Individuals and the plays they make, however, are often remembered when team success is enjoyed as a result.

It’s a vision practically all players have at some point, but very few are fortunate enough to experience it. Paxson is among that select group.

“Anyone who shot around in their driveway when they were younger dreamed of the moment where they hit a shot to win a championship,” says Paxson.

A three-time NBA World Champion, it was Paxson who connected on a three as the Bulls finished off the Phoenix Suns in Game 6 of the 1993 NBA Finals. Shots simply don’t come any bigger than that one.

Though it was hardly the first time Paxson had made important baskets. The six-foot-two, 185 pound guard shot 65 percent as Chicago claimed its first title in 1991. In the series-clinching Game 5, Paxson connected on multiple jumpers down the stretch and finished with 20 points.

While it’s tough to compare with Paxson’s clutch shooting in the NBA Finals, Brooks, McDermott and Dunleavy have also had their moments.

As a senior at Oregon, Brooks knocked down a baseline jumper to give his team an upset win over top-ranked UCLA.

As a sophomore in 2001, Dunleavy tallied 18 of his team-high 21 points in the second half and drilled five-of-nine from behind the arc as his Duke Blue Devils knocked off Arizona for the NCAA Championship.

Most recently, in 2013, McDermott recorded his 3,000th point by nailing a three in a game played on Creighton’s senior night. That evening, McDermott finished with 45 points and passed Oscar Robertson on the all-time NCAA scoring list, where he would eventually finish fifth.

Key attributes to becoming a great shooter

Whether it’s a former player like Paxson, veterans like Brooks and Dunleavy, or a rookie like McDermott, all have experienced more on the basketball court than most of us could ever imagine.

While their natural talents and abilities were crucial in making some of their hoop dreams a reality, none of it would have been possible without hard work and a commitment to the sport.

Though their journeys, experiences and shooting styles may differ, when you ask each one about what it takes to become an elite shooter, you’ll hear a lot of the same rhetoric, words like confidence, repetition and consistency.

“You have to have great confidence in yourself. That’s a huge thing,” stresses Paxson. “You’ve got to believe that even if you miss a few, your next one is going in. Shooting really is very basic. You’ve got to have good fundamentals and a good base. You need good balance and your mechanics in terms of bringing the ball up and releasing it have to be fluid. I think the best shooters have the simplest shots.”

“I think it comes down to having good form and repetition,” says Brooks. “Some people are picky about how you should shoot, but everybody’s form is going to be different. As long as you’re consistent and have confidence in your shot, you’ll be OK.”

“To be a great shooter, first off, shot selection is important,” Dunleavy believes. “If you’re going to go out there and jack up bad shots, it’s going to be tough to shoot a good percentage. Consistency with your form and your shot is key. You’ve got to shoot the same way every time. If you repeatedly do that, it doesn’t matter. Reggie Miller had a funky form, but he did it consistently every time and it translated into a lot of makes.”

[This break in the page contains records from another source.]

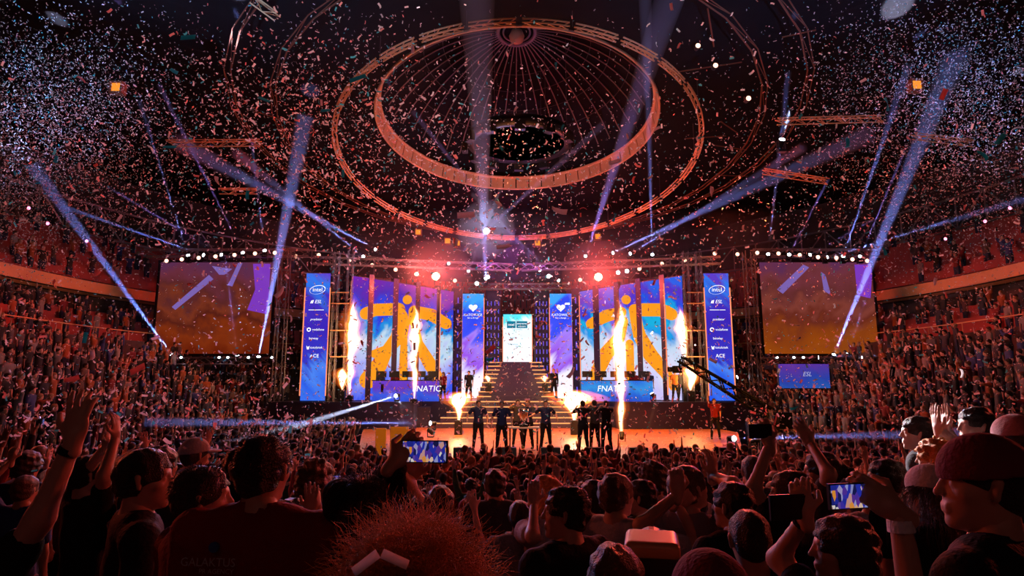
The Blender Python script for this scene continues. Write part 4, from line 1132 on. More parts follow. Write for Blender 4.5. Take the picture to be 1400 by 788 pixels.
DENIM = mat('denim', (.03,.04,.08), .9, bump=.3, bscale=120); SHOE = mat('shoe_rubber', (.04,.04,.04), .6)
PM = {'body': 0}
def instantiate(meshes, name, label, loc, rz, group=None, scale=1.0, mats=None, cat='person'):
    t = thing(name, label, cat, loc, rz, group); t.scale = (scale,)*3
    for k, me in meshes.items():
        o = bpy.data.objects.new(k, me); link(o, t)
        mm = (mats or {}).get(k)
        if mm is not None: o.material_slots[0].link = 'OBJECT'; o.material_slots[0].material = mm
    return t
def build_meshes(res, mats):
    return {k: np_mesh('person_'+k, res[k], mats.get(k)) for k in ('body', 'shirt', 'trousers', 'shoes', 'hair', 'cap') if k in res and len(res[k][0])}
def phone(label, p_, ez, size=(.150,.075), screen=None, pitch=0.0, lit=True, grp=None):
    t = thing('phone', label, 'phone', p_, ez, grp); t.rotation_euler = (pitch, 0, ez)
    b = MB(); b.box((0, .006, 0), (size[0], .008, size[1])); b.build('phone_case', M['black'], t)
    b = MB(); b.box((0, 0, 0), (size[0]*.93, .002, size[1]*.9)); b.build('screen', screen or M['phone_scr'], t)
    return t
M['phone_scr_old'] = led_art('phone_screen', [(0,(.25,.1,.02)),(.3,(.02,.05,.5)),(.5,(.5,.45,.5)),(.6,(.6,.25,.05)),(.8,(.05,.1,.6)),(1,(.1,.02,.2))], .8, seed=2.2, scale=9, diag=.6, zr=(-.05,.05))

def picture(name, ramp, scale, s):
    m = bpy.data.materials.new(name); m.use_nodes = True; n = m.node_tree.nodes; l = m.node_tree.links; n.clear()
    o = n.new('ShaderNodeOutputMaterial'); e = n.new('ShaderNodeEmission'); v = n.new('ShaderNodeTexVoronoi'); t = n.new('ShaderNodeTexCoord'); c = n.new('ShaderNodeValToRGB'); mp = n.new('ShaderNodeMapping')
    mp.inputs['Scale'].default_value = (scale*1.6, 1, scale*.9); mp.inputs['Rotation'].default_value = (0, .25, 0); c.color_ramp.interpolation = 'EASE'
    l.new(t.outputs['Object'], mp.inputs[0]); l.new(mp.outputs[0], v.inputs['Vector']); v.inputs['Scale'].default_value = 1
    sp = n.new('ShaderNodeSeparateColor'); l.new(v.outputs['Color'], sp.inputs[0]); l.new(sp.outputs[0], c.inputs[0])
    el = c.color_ramp.elements; el[0].color = (*ramp[0][1], 1); el[1].position = ramp[1][0]; el[1].color = (*ramp[1][1], 1)
    for p_, q in ramp[2:]: x = el.new(p_); x.color = (*q, 1)
    l.new(c.outputs[0], e.inputs[0]); e.inputs[1].default_value = s; l.new(e.outputs[0], o.inputs[0]); return m
M['phone_scr'] = picture('phone_picture', [(0,(.01,.01,.06)), (.3,(.02,.03,.40)), (.5,(.10,.03,.30)), (.65,(.30,.32,.65)), (.8,(.75,.28,.03)), (.95,(.75,.7,.65))], 60, .75)
# stepped standing tiers under the nearest spectators
TIER = [(-9, 1.6), (1.4, 1.5), (2.35, 1.32), (3.3, 1.08), (4.35, .80), (5.5, .52), (6.8, .25), (8.2, 0)]
def tier_s(x, y): return y-.10*min(abs(x), 6)**2
def floor_z(x, y):
    s = tier_s(x, y); z = TIER[0][1]
    for a, b in TIER:
        if s >= a: z = b
    return z
tb = MB(); xs = [-11+.5*i for i in range(45)]
for k in range(len(TIER)-1):
    s0, z0 = TIER[k]; s1 = TIER[k+1][0]
    for i in range(44):
        xa, xb = xs[i], xs[i+1]; ya0, yb0 = s0+.10*min(abs(xa),6)**2, s0+.10*min(abs(xb),6)**2; ya1, yb1 = s1+.10*min(abs(xa),6)**2, s1+.10*min(abs(xb),6)**2
        zn = TIER[k+1][1]
        tb.add([(xa,ya0,z0),(xb,yb0,z0),(xb,yb1,z0),(xa,ya1,z0),(xb,yb1,zn),(xa,ya1,zn)], [(0,1,2,3),(3,2,4,5)])
tb.build('standing_tiers', M['tread'], kind='structure')
# ------------------------------------------------------------------ nearest spectators, each placed and posed
FG = []
def W2L(p_, base, rz, s):
    v = (Vector(p_)-Vector(base))/s; c, n_ = math.cos(-rz), math.sin(-rz); return (v.x*c-v.y*n_, v.x*n_+v.y*c, v.z)
def D2L(v, rz):
    c, n_ = math.cos(-rz), math.sin(-rz); return (v[0]*c-v[1]*n_, v[0]*n_+v[1]*c, v[2])
def spectator(label, px, py, Y, yaw=0, twist=0, hair='short', hcol='dark', shirt='tee', scol='black', skin=1, L=None, Rr=None, hL=None, hR=None, poleL=None, poleR=None,
              female=False, cap=None, ccol='maroon', lean=0, tilt=(0,0), stout=1.0, head_h=.0065, seed=0, hands=True):
    """px,py = head centre; yaw>0 turns the body to the left; twist = further turn of the head; L/R = hand targets (px,py,Y) ; hL/hR = (dir, normal, curl) in world axes"""
    c = P(px, py, Y); rz = R(yaw); s = (c.z-floor_z(c.x, c.y))/1.625; s0 = s; s = max(.86, min(1.12, s))
    base = Vector((c.x, c.y, c.z-1.625*s))
    if lean: 
        off = math.sin(lean)*.67*s; base.x += math.sin(rz)*off; base.y -= math.cos(rz)*off; base.z += .67*s*(1-math.cos(lean))
    pose = {}
    for k, tgt, hh, pl in (('L', L, hL, poleL), ('R', Rr, hR, poleR)):
        if tgt: pose[k] = W2L(P(*tgt), base, rz, s)
        if hh: pose['hand'+k] = (D2L(hh[0], rz) if hh[0] else None, D2L(hh[1], rz) if hh[1] else None, hh[2])
        if pl: pose['pole'+k] = D2L(pl, rz)
    res = person_meshes(pose, .02, head_h, .0055, True, hair, shirt, hands, female, cap, lean, (tilt[0], tilt[1], R(twist)), stout, seed or px*.37)
    ms = build_meshes(res, {'body': SKIN[skin], 'shirt': CL[scol], 'trousers': DENIM, 'shoes': SHOE, 'hair': HAIRM[hcol], 'cap': CL[ccol]})
    t = instantiate(ms, 'person', label, base, rz, scale=s)
    FG.append((base.x, base.y)); t['_s0'] = round(s0, 2)
    def hand_world(k):
        w_, D, N_, th = res['hands'][k]; Mx = Matrix.Translation(base) @ Matrix.Rotation(rz, 4, 'Z') @ Matrix.Scale(s, 4)
        return Mx @ Vector(w_), (Matrix.Rotation(rz, 3, 'Z') @ Vector(D)), res, Mx, s
    t_info = {k: hand_world(k) for k in 'LR'}
    return t, t_info, res
def band(t, res, k, name, m, off=.02, wd=.03, label=None):
    e, w_ = res['arms'][k]; e, w_ = Vector(e), Vector(w_); d = (w_-e).normalized(); c = w_-d*off
    b = MB(); b.cyl(c-d*wd/2, c+d*wd/2, .0335, .0315, 18); o = b.build(name, m, t)
    if label: o['label'] = label
    return o
def strands(t, res, m, n, length, spread, curl, r=.0016, seed=0, zmin=-.06, gravity=.5, vmax=1):
    """real hair strands: thin curved tubes rooted on the scalp"""
    rnd = random.Random(seed); hd, HR = res['head']; vs, fs = [], []
    for _ in range(n):
        u, v = rnd.uniform(0, 2*math.pi), rnd.uniform(-.35, vmax); rr = math.sqrt(max(0, 1-v*v))
        dirv = Vector((rr*math.cos(u), rr*math.sin(u), v))
        if dirv.y > .55 and dirv.z < .55: continue
        p_ = Vector((dirv.x*.085, dirv.y*.105-.014, dirv.z*.092+.036)); g = dirv.copy(); pts = [p_.copy()]
        ph = rnd.uniform(0, 6.28); L_ = length*rnd.uniform(.6, 1.25); k = 7
        ax = g.orthogonal().normalized(); ay = g.cross(ax)
        for j in range(k):
            g = (g+Vector((rnd.uniform(-1,1), rnd.uniform(-1,1), rnd.uniform(-1,1)))*spread-Vector((0,0,gravity*.12*(j+1)))).normalized()
            p_ = p_+g*L_/k; pts.append(p_+(ax*math.cos(ph+j*1.9)+ay*math.sin(ph+j*1.9))*curl)
        b0 = len(vs)
        for j, q in enumerate(pts):
            rr_ = r*(1-.75*j/len(pts))
            for i in range(3):
                a = 2*math.pi*i/3; vs.append(q+ax*rr_*math.cos(a)+ay*rr_*math.sin(a))
        for j in range(len(pts)-1):
            for i in range(3): fs.append((b0+j*3+i, b0+j*3+(i+1)%3, b0+(j+1)*3+(i+1)%3, b0+(j+1)*3+i))
    Mx = np.array(HR); V = [tuple(Mx@np.array(v)+hd) for v in vs]
    hp = next((c for c in t.children if c.name.startswith('hair')), t); return obj('hair_strands', V, fs, m, hp, True, kind='stuff')

UPR = (0,-.1,1)
# left edge, raised arm
t, hi_, res = spectator('person at left edge with bare arm raised high, dark band on the wrist', -62, 715, 1.95, yaw=-15, shirt='tee', scol='black', skin=0,
    Rr=(108,590,1.85), hR=((.05,0,1), (0,1,.0), .22), poleR=(.3,0,-1), L=(-60,900,1.9))
band(t, res, 'R', 'wristband', CL['black'], .03, .02, 'black wristband')
t, _, res = spectator('person with pale face and both hands joined above, behind the raised arm', 118, 650, 4.3, yaw=-30, twist=-20, skin=0, scol='black', L=(148,606,4.2), Rr=(158,598,4.2), hL=(UPR,(1,0,0),.3), hR=(UPR,(-1,0,0),.3), lean=-.05)
t, _, res = spectator('dark haired man in black seen in right profile beside raised hands', 193, 655, 2.75, yaw=-55, twist=-22, hcol='dark', scol='black', skin=1)
t, _, res = spectator('person with short dark hair, back turned, standing behind the profile man', 219, 637, 4.4, yaw=-10, scol='charcoal', skin=1)
t, _, res = spectator('man with pale cap front panel and dark hair above the profile man', 265, 622, 5.6, yaw=-40, cap='front', ccol='pale grey', scol='black', skin=1)
t, _, res = spectator('smiling man in dark red polo looking right, short quiff', 272, 681, 2.35, yaw=-42, twist=-30, shirt='polo', scol='dark red', skin=1, stout=1.05)
strands(t, res, HAIRM['dark'], 700, .020, .10, .0008, seed=4)
tm = text('shirt_lettering', 'PR AGENCY', .035, (.0, -.155, 1.22), (R(90),0,0), CL['pale grey'], t)
t, _, res = spectator('large man in dark red polo, back to camera, with lettering on his back', 358, 643, 2.2, yaw=-4, twist=-8, shirt='polo', scol='dark red', skin=1, stout=1.22)
strands(t, res, HAIRM['dark'], 900, .016, .08, .0006, seed=5)
text('shirt_lettering', 'GALAKTUS', .036, (-.085, -.152, 1.362), (R(88),0,0), CL['pale grey'], t); text('shirt_lettering', 'PR AGENCY', .021, (-.055, -.154, 1.336), (R(88),0,0), CL['pale grey'], t)
b = MB(); b.cyl((-.075,-.135,1.405), (-.075,-.144,1.405), .016, n=20); o = b.build('logo_print', CL['blue'], t)
t, _, res = spectator('person behind the large polo man, face in right profile with fist up', 330, 640, 4.2, yaw=-60, scol='black', skin=1, Rr=(345,668,4.1), hR=(UPR,(-1,0,0),1.1))
t, _, res = spectator('brown haired person right of the large polo man, hands clasped', 430, 655, 4.2, yaw=-20, hair='wavy', hcol='brown', scol='charcoal', female=True, skin=1, L=(424,700,4.0), Rr=(434,697,4.0), hL=(UPR,(1,0,0),.7), hR=(UPR,(-1,0,0),.7))
t, _, res = spectator('woman with long dark hair in right profile holding up a phone', 503, 700, 2.15, yaw=-42, twist=-25, hair='long', hcol='dark', shirt='long', scol='black', female=True, skin=1, tilt=(-.15,0),
    Rr=(538,634,2.1), hR=((.55,0,.65),(.2,.9,0),.75), poleR=(.2,.2,-1), L=(560,655,2.2), hL=((.2,0,.9),(.1,.9,0),.8))
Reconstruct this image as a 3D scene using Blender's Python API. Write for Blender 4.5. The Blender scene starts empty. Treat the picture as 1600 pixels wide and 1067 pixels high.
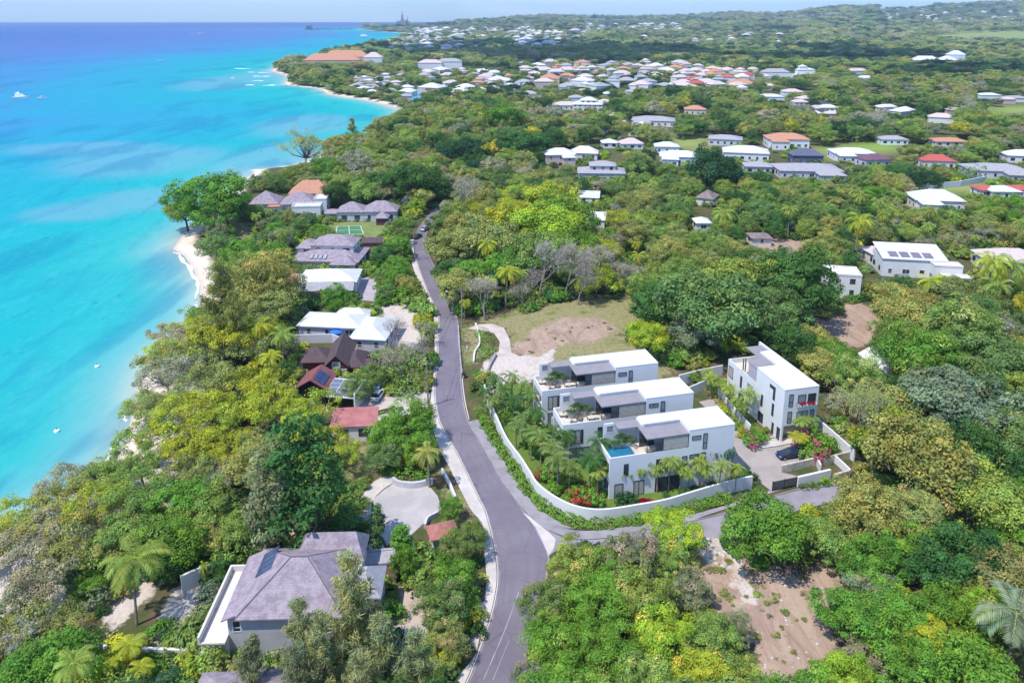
import bpy, bmesh, math, random
import numpy as np
from mathutils import Vector, Matrix
random.seed(7); RNG = np.random.default_rng(11)
SC = bpy.context.scene; COL = SC.collection
rad = math.radians
# ---------------------------------------------------------------- survey: photo pixel (1600 wide) -> point of the place
F, YC, YH, H = 1168., 320., 28., 70.
TH = math.atan((YC-YH)/F); CT, ST = math.cos(TH), math.sin(TH)
def P(x, y, z=0.):
    a = (x-800)/F; b = (YC-y)/F
    t = (z-H)/(-ST+b*CT)
    return (a*t, (CT+b*ST)*t)
def P3(x, y, z=0.):
    p = P(x, y, z); return (p[0], p[1], z)
def Q(X, Y, Z=0.):
    Z = Z-H; d = Y*CT-Z*ST
    if d < 1: d = 1
    return 800+F*X/d, YC-F*(Y*ST+Z*CT)/d
def mpp(Y): return (Y*CT+H*ST)/F          # metres per photo pixel at ground distance Y
AZ = rad(13.6); U = (math.cos(AZ), math.sin(AZ)); V = (-math.sin(AZ), math.cos(AZ))
SEA = -2.0
# ---------------------------------------------------------------- materials
def nt(name):
    m = bpy.data.materials.new(name); m.use_nodes = True
    n = m.node_tree; b = n.nodes['Principled BSDF']; b.inputs['Specular IOR Level'].default_value = .25
    return m, n, b
def mix(n, fac, a, b, blend='MIX'):
    x = n.nodes.new('ShaderNodeMix'); x.data_type = 'RGBA'; x.blend_type = blend
    for i, v in ((0, fac), (6, a), (7, b)):
        if hasattr(v, 'is_output'): n.links.new(v, x.inputs[i])
        else: x.inputs[i].default_value = v if i == 0 else ((*v, 1) if len(v) == 3 else v)
    return x.outputs[2]
def noise(n, scale, detail=4, rough=.6, vec=None, dist=0.):
    t = n.nodes.new('ShaderNodeTexNoise'); t.inputs['Scale'].default_value = scale
    t.inputs['Detail'].default_value = detail; t.inputs['Roughness'].default_value = rough; t.inputs['Distortion'].default_value = dist
    if vec is None: vec = geo(n)
    n.links.new(vec, t.inputs['Vector']); return t.outputs['Fac']
def geo(n):
    g = n.nodes.new('ShaderNodeNewGeometry'); return g.outputs['Position']
def ob(n):
    g = n.nodes.new('ShaderNodeTexCoord'); return g.outputs['Object']
def mapping(n, vec, scale, rot=(0, 0, 0)):
    m = n.nodes.new('ShaderNodeMapping'); n.links.new(vec, m.inputs[0]); m.inputs['Scale'].default_value = scale; m.inputs['Rotation'].default_value = rot
    return m.outputs[0]
def ramp(n, fac, stops, interp='LINEAR'):
    r = n.nodes.new('ShaderNodeValToRGB'); r.color_ramp.interpolation = interp
    e = r.color_ramp.elements
    while len(e) < len(stops): e.new(.5)
    for i, (p, c) in enumerate(stops): e[i].position = p; e[i].color = (*c, 1) if len(c) == 3 else c
    n.links.new(fac, r.inputs[0]); return r.outputs[0]
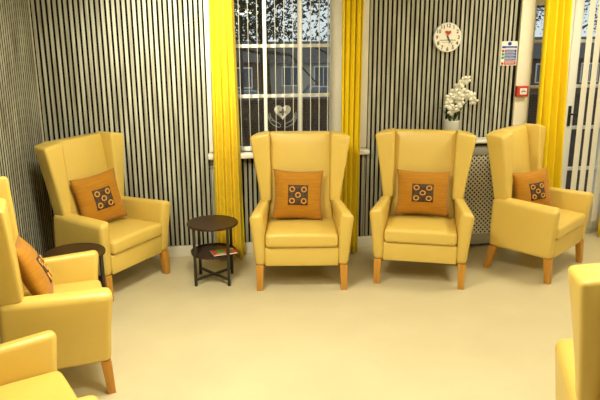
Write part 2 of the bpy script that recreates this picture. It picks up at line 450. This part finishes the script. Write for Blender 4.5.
# ------------------------------------------------------------------ side tables
TH, TR = .468, .193
def make_table():
    r = empty('side_table')
    t = MB(); t.lathe([(TR - .004, TH - .018), (TR, TH - .014), (TR, TH - .003), (TR - .003, TH)], 48); t.build('tabletop', M['dark_wood'], r)
    t = MB(); t.lathe([(.150, .222), (.170, .225), (.172, .243), (.167, .243), (.165, .233), (.02, .232)], 48); t.build('shelf', M['tray'], r, smooth=False)
    for k in range(4):
        a = R(45 + 90 * k); x, y = .176 * math.cos(a), .176 * math.sin(a)
        l = MB(); l.loft([[(x + dx * .0105, y + dy * .0105, z) for dx, dy in ((-1, -1), (1, -1), (1, 1), (-1, 1))] for z in (0, TH - .016)])
        l.build('leg', M['black'], r, bevel=.0015, seg=1)
    for k in range(2):
        a = R(45 + 90 * k); c_, s_ = math.cos(a), math.sin(a); n_ = (-s_ * .010, c_ * .010)
        bb = MB(); zz = .05
        bb.loft([[(-.170 * c_ - n_[0], -.170 * s_ - n_[1], z), (.170 * c_ - n_[0], .170 * s_ - n_[1], z), (.170 * c_ + n_[0], .170 * s_ + n_[1], z), (-.170 * c_ + n_[0], -.170 * s_ + n_[1], z)] for z in (.042 + k * .0005, .056 + k * .0005)])
        bb.build('cross_bar', M['black'], r)
    return r
TB = make_table()
TB.location = (.042, 4.745, 0); TB.rotation_euler = (0, 0, R(-8))
tag(TB, 'round dark wood side table with a magazine on its lower shelf', 'side table', 'round side tables between the armchairs')
t2 = copy_tree(TB); t2.location = (-.865, 4.21, 0); t2.rotation_euler = (0, 0, R(30))
tag(t2, 'round dark wood side table mostly hidden between the two left armchairs', 'side table', 'round side tables between the armchairs')

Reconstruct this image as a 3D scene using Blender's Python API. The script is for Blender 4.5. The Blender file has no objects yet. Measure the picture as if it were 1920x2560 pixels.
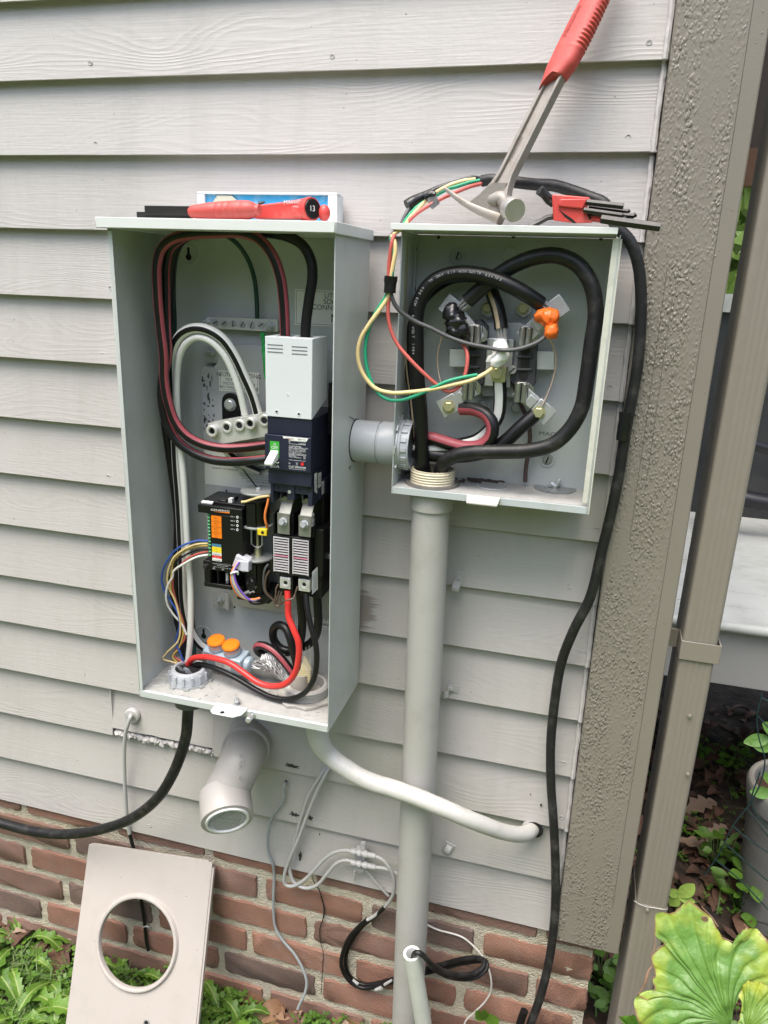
import bpy, bmesh, math, random
from mathutils import Vector, Matrix, noise
R = math.radians
rnd = random.Random(7)
C = bpy.context.scene
COL = C.collection
# ------------------------------------------------------------------ camera
CAMP = Vector((0.3017, -1.1884, 0.2766))
CAMR = Matrix(((0.9638, -0.1107, 0.2427), (0.2644, 0.2783, -0.9234), (0.0347, 0.9541, 0.2975)))
CAMR = CAMR.to_quaternion().normalized().to_matrix()
FPX = 1888.146                     # focal length in pixels of the 1920 x 2560 photograph
cd = bpy.data.cameras.new('camera'); cam = bpy.data.objects.new('camera', cd); COL.objects.link(cam)
cam.matrix_world = Matrix.Translation(CAMP) @ CAMR.to_4x4()
cd.sensor_fit = 'VERTICAL'; cd.sensor_height = 34.6; cd.sensor_width = 34.6*.75; cd.lens = FPX/2560*34.6
cd.clip_start = .02; cd.clip_end = 500
C.camera = cam
# ------------------------------------------------------------------ light: open shade under a bright overcast sky
W = bpy.data.worlds.new('World'); C.world = W; W.use_nodes = True
nt = W.node_tree; nt.nodes.clear()
SUN_EL, SUN_AZ = R(68), R(202)      # azimuth clockwise from +y: from behind the viewer and to the left
sky = nt.nodes.new('ShaderNodeTexSky'); sky.sky_type = 'NISHITA'; sky.sun_disc = False
sky.sun_elevation = SUN_EL; sky.sun_rotation = SUN_AZ; sky.air_density = 1.0; sky.dust_density = 3.0; sky.ozone_density = 1.0
hs = nt.nodes.new('ShaderNodeHueSaturation'); hs.inputs['Saturation'].default_value = .75
bg = nt.nodes.new('ShaderNodeBackground'); bg.inputs['Strength'].default_value = .15
wo = nt.nodes.new('ShaderNodeOutputWorld')
nt.links.new(sky.outputs[0], hs.inputs['Color']); nt.links.new(hs.outputs[0], bg.inputs[0]); nt.links.new(bg.outputs[0], wo.inputs[0])
sl = bpy.data.lights.new('sun', 'SUN'); sl.energy = 1.5; sl.angle = R(42); sl.color = (1, .94, .85)
so = bpy.data.objects.new('sun', sl); COL.objects.link(so)
sd = Vector((math.sin(SUN_AZ)*math.cos(SUN_EL), math.cos(SUN_AZ)*math.cos(SUN_EL), math.sin(SUN_EL)))
so.rotation_euler = sd.to_track_quat('Z', 'Y').to_euler(); so.location = sd*5
C.view_settings.view_transform = 'Standard'; C.view_settings.look = 'None'; C.view_settings.gamma = 1
C.view_settings.exposure = 1.4
C.render.engine = 'CYCLES'; C.cycles.max_bounces = 8; C.cycles.use_denoising = True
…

“It takes a lot of time and effort,” notes McDermott. “You’ve got to put a lot of work in and it’s not just on the floor. It’s studying other players and a lot of visualization. Putting the work in off the court can carryover too. Confidence is everything. Repetition and starting at a young age are both important. You don’t want to start too far away from the hoop though. Start out nice and easy and work your way out.”